# PROBLEM REQUIREMENTS
Only the pictures are omitted; repeat all other data exactly.

--- START ---

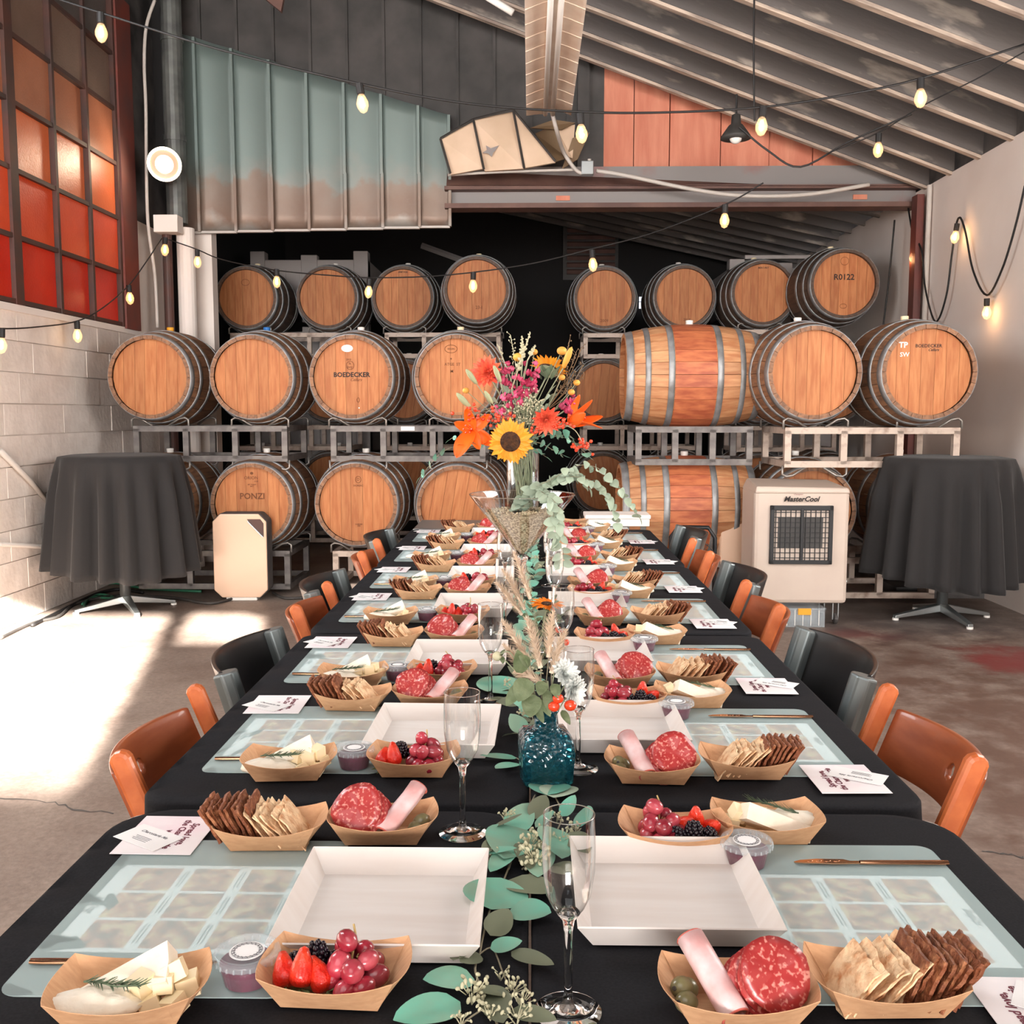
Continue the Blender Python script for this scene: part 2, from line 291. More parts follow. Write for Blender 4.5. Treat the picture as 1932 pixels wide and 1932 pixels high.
# ------------------------------------------------------------------ mesh helpers
def T(x=0, y=0, z=0, rx=0, ry=0, rz=0, s=1.0):
    m = Matrix.Translation((x, y, z)) @ Euler((rx, ry, rz)).to_matrix().to_4x4()
    if isinstance(s, (tuple, list)): m = m @ Matrix.Diagonal((*s, 1))
    elif s != 1.0: m = m @ Matrix.Scale(s, 4)
    return m
class MB:
    def __init__(s): s.v = []; s.f = []; s.mi = []; s.cur = 0
    def add(s, vs, fs, m=None):
        o = len(s.v); s.v += [tuple(m @ Vector(p)) if m is not None else tuple(p) for p in vs]; s.f += [tuple(i + o for i in f) for f in fs]; s.mi += [s.cur] * len(fs); return s
    def box(s, x0, x1, y0, y1, z0, z1, m=None):
        return s.add([(x0,y0,z0),(x1,y0,z0),(x1,y1,z0),(x0,y1,z0),(x0,y0,z1),(x1,y0,z1),(x1,y1,z1),(x0,y1,z1)],
                     [(0,3,2,1),(4,5,6,7),(0,1,5,4),(1,2,6,5),(2,3,7,6),(3,0,4,7)], m)
    def lathe(s, prof, n=24, m=None, cap=True):
        vs = []; fs = []
        for (r, z) in prof:
            for i in range(n): a = 2 * PI * i / n; vs.append((r * math.cos(a), r * math.sin(a), z))
        for j in range(len(prof) - 1):
            for i in range(n): k = (i + 1) % n; fs.append((j*n+i, j*n+k, (j+1)*n+k, (j+1)*n+i))
        if cap:
            if prof[0][0] > 1e-6: fs.append(tuple(reversed(range(n))))
            if prof[-1][0] > 1e-6: fs.append(tuple(range((len(prof)-1)*n, len(prof)*n)))
        return s.add(vs, fs, m)
    def tube(s, pts, r, n=6, closed=False, cap=True):
        pts = [Vector(p) for p in pts]; vs = []; fs = []; k = len(pts)
        rr = r if isinstance(r, (list, tuple)) else [r] * k
        up = Vector((0, 0, 1)); prev = None
        for i, p in enumerate(pts):
            d = (pts[min(i + 1, k - 1)] - pts[max(i - 1, 0)])
            if closed: d = pts[(i + 1) % k] - pts[(i - 1) % k]
            d = d.normalized() if d.length > 1e-9 else Vector((0, 0, 1))
            a = (prev if prev is not None else (up if abs(d.z) < .9 else Vector((1, 0, 0))))
            a = (a - d * a.dot(d)); a = a.normalized() if a.length > 1e-6 else d.orthogonal().normalized(); prev = a; b = d.cross(a)
            for q in range(n): t = 2 * PI * q / n; vs.append(p + (a * math.cos(t) + b * math.sin(t)) * rr[i])
        seg = k if closed else k - 1
        for i in range(seg):
            for q in range(n): w_ = (q + 1) % n; j = (i + 1) % k; fs.append((i*n+q, i*n+w_, j*n+w_, j*n+q))
        if cap and not closed: fs.append(tuple(reversed(range(n)))); fs.append(tuple(range((k-1)*n, k*n)))
        return s.add(vs, fs)
    def prism(s, poly, z0, z1, m=None):
        n = len(poly); vs = [(x, y, z0) for x, y in poly] + [(x, y, z1) for x, y in poly]
        return s.add(vs, [tuple(reversed(range(n))), tuple(range(n, 2*n))] + [(i, (i+1) % n, n+(i+1) % n, n+i) for i in range(n)], m)
    def ball(s, r, m=None, n=8, k=5, sx=1, sy=1, sz=1):
        prof = [(r * math.sin(PI * j / k), -r * math.cos(PI * j / k)) for j in range(k + 1)]
        vs = [(0, 0, -r * sz)]; fs = []
        for (a, z) in prof[1:-1]:
            for i in range(n): t = 2 * PI * i / n; vs.append((a * math.cos(t) * sx, a * math.sin(t) * sy, z * sz))
        vs.append((0, 0, r * sz)); L_ = len(vs) - 1
        for i in range(n): fs.append((0, 1 + (i + 1) % n, 1 + i))
        for j in range(k - 2):
            for i in range(n): q = (i + 1) % n; fs.append((1+j*n+i, 1+j*n+q, 1+(j+1)*n+q, 1+(j+1)*n+i))
        b = 1 + (k - 2) * n
        for i in range(n): fs.append((b + i, b + (i + 1) % n, L_))
        return s.add(vs, fs, m)
    def grid(s, fn, nu, nv, m=None, skip=None):
        vs = [fn(i / nu, j / nv) for j in range(nv + 1) for i in range(nu + 1)]; fs = []
        for j in range(nv):
            for i in range(nu):
                if skip and skip(i, j): continue
                a = j * (nu + 1) + i; fs.append((a, a + 1, a + nu + 2, a + nu + 1))
        return s.add(vs, fs, m)
    def mesh(s, name, smooth=False, fix=True):
        me = bpy.data.meshes.new(name); me.from_pydata(s.v, [], s.f)
        if fix:
            bm = bmesh.new(); bm.from_mesh(me); bmesh.ops.recalc_face_normals(bm, faces=bm.faces); bm.to_mesh(me); bm.free()
        if smooth:
            for p in me.polygons: p.use_smooth = True
        if any(s.mi):
            for p, i in zip(me.polygons, s.mi): p.material_index = i
        return me
    def obj(s, name, m, parent=None, smooth=False, **kw):
        return put(name, s.mesh(name, smooth), m, parent, **kw)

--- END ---

# RESULT
Continue the Blender Python script for this scene: part 2, from line 291. More parts follow. Write for Blender 4.5. Treat the picture as 1932 pixels wide and 1932 pixels high.
# ------------------------------------------------------------------ mesh helpers
def T(x=0, y=0, z=0, rx=0, ry=0, rz=0, s=1.0):
    m = Matrix.Translation((x, y, z)) @ Euler((rx, ry, rz)).to_matrix().to_4x4()
    if isinstance(s, (tuple, list)): m = m @ Matrix.Diagonal((*s, 1))
    elif s != 1.0: m = m @ Matrix.Scale(s, 4)
    return m
class MB:
    def __init__(s): s.v = []; s.f = []; s.mi = []; s.cur = 0
    def add(s, vs, fs, m=None):
        o = len(s.v); s.v += [tuple(m @ Vector(p)) if m is not None else tuple(p) for p in vs]; s.f += [tuple(i + o for i in f) for f in fs]; s.mi += [s.cur] * len(fs); return s
    def box(s, x0, x1, y0, y1, z0, z1, m=None):
        return s.add([(x0,y0,z0),(x1,y0,z0),(x1,y1,z0),(x0,y1,z0),(x0,y0,z1),(x1,y0,z1),(x1,y1,z1),(x0,y1,z1)],
                     [(0,3,2,1),(4,5,6,7),(0,1,5,4),(1,2,6,5),(2,3,7,6),(3,0,4,7)], m)
    def lathe(s, prof, n=24, m=None, cap=True):
        vs = []; fs = []
        for (r, z) in prof:
            for i in range(n): a = 2 * PI * i / n; vs.append((r * math.cos(a), r * math.sin(a), z))
        for j in range(len(prof) - 1):
            for i in range(n): k = (i + 1) % n; fs.append((j*n+i, j*n+k, (j+1)*n+k, (j+1)*n+i))
        if cap:
            if prof[0][0] > 1e-6: fs.append(tuple(reversed(range(n))))
            if prof[-1][0] > 1e-6: fs.append(tuple(range((len(prof)-1)*n, len(prof)*n)))
        return s.add(vs, fs, m)
    def tube(s, pts, r, n=6, closed=False, cap=True):
        pts = [Vector(p) for p in pts]; vs = []; fs = []; k = len(pts)
        rr = r if isinstance(r, (list, tuple)) else [r] * k
        up = Vector((0, 0, 1)); prev = None
        for i, p in enumerate(pts):
            d = (pts[min(i + 1, k - 1)] - pts[max(i - 1, 0)])
            if closed: d = pts[(i + 1) % k] - pts[(i - 1) % k]
            d = d.normalized() if d.length > 1e-9 else Vector((0, 0, 1))
            a = (prev if prev is not None else (up if abs(d.z) < .9 else Vector((1, 0, 0))))
            a = (a - d * a.dot(d)); a = a.normalized() if a.length > 1e-6 else d.orthogonal().normalized(); prev = a; b = d.cross(a)
            for q in range(n): t = 2 * PI * q / n; vs.append(p + (a * math.cos(t) + b * math.sin(t)) * rr[i])
        seg = k if closed else k - 1
        for i in range(seg):
            for q in range(n): w_ = (q + 1) % n; j = (i + 1) % k; fs.append((i*n+q, i*n+w_, j*n+w_, j*n+q))
        if cap and not closed: fs.append(tuple(reversed(range(n)))); fs.append(tuple(range((k-1)*n, k*n)))
        return s.add(vs, fs)
    def prism(s, poly, z0, z1, m=None):
        n = len(poly); vs = [(x, y, z0) for x, y in poly] + [(x, y, z1) for x, y in poly]
        return s.add(vs, [tuple(reversed(range(n))), tuple(range(n, 2*n))] + [(i, (i+1) % n, n+(i+1) % n, n+i) for i in range(n)], m)
    def ball(s, r, m=None, n=8, k=5, sx=1, sy=1, sz=1):
        prof = [(r * math.sin(PI * j / k), -r * math.cos(PI * j / k)) for j in range(k + 1)]
        vs = [(0, 0, -r * sz)]; fs = []
        for (a, z) in prof[1:-1]:
            for i in range(n): t = 2 * PI * i / n; vs.append((a * math.cos(t) * sx, a * math.sin(t) * sy, z * sz))
        vs.append((0, 0, r * sz)); L_ = len(vs) - 1
        for i in range(n): fs.append((0, 1 + (i + 1) % n, 1 + i))
        for j in range(k - 2):
            for i in range(n): q = (i + 1) % n; fs.append((1+j*n+i, 1+j*n+q, 1+(j+1)*n+q, 1+(j+1)*n+i))
        b = 1 + (k - 2) * n
        for i in range(n): fs.append((b + i, b + (i + 1) % n, L_))
        return s.add(vs, fs, m)
    def grid(s, fn, nu, nv, m=None, skip=None):
        vs = [fn(i / nu, j / nv) for j in range(nv + 1) for i in range(nu + 1)]; fs = []
        for j in range(nv):
            for i in range(nu):
                if skip and skip(i, j): continue
                a = j * (nu + 1) + i; fs.append((a, a + 1, a + nu + 2, a + nu + 1))
        return s.add(vs, fs, m)
    def mesh(s, name, smooth=False, fix=True):
        me = bpy.data.meshes.new(name); me.from_pydata(s.v, [], s.f)
        if fix:
            bm = bmesh.new(); bm.from_mesh(me); bmesh.ops.recalc_face_normals(bm, faces=bm.faces); bm.to_mesh(me); bm.free()
        if smooth:
            for p in me.polygons: p.use_smooth = True
        if any(s.mi):
            for p, i in zip(me.polygons, s.mi): p.material_index = i
        return me
    def obj(s, name, m, parent=None, smooth=False, **kw):
        return put(name, s.mesh(name, smooth), m, parent, **kw)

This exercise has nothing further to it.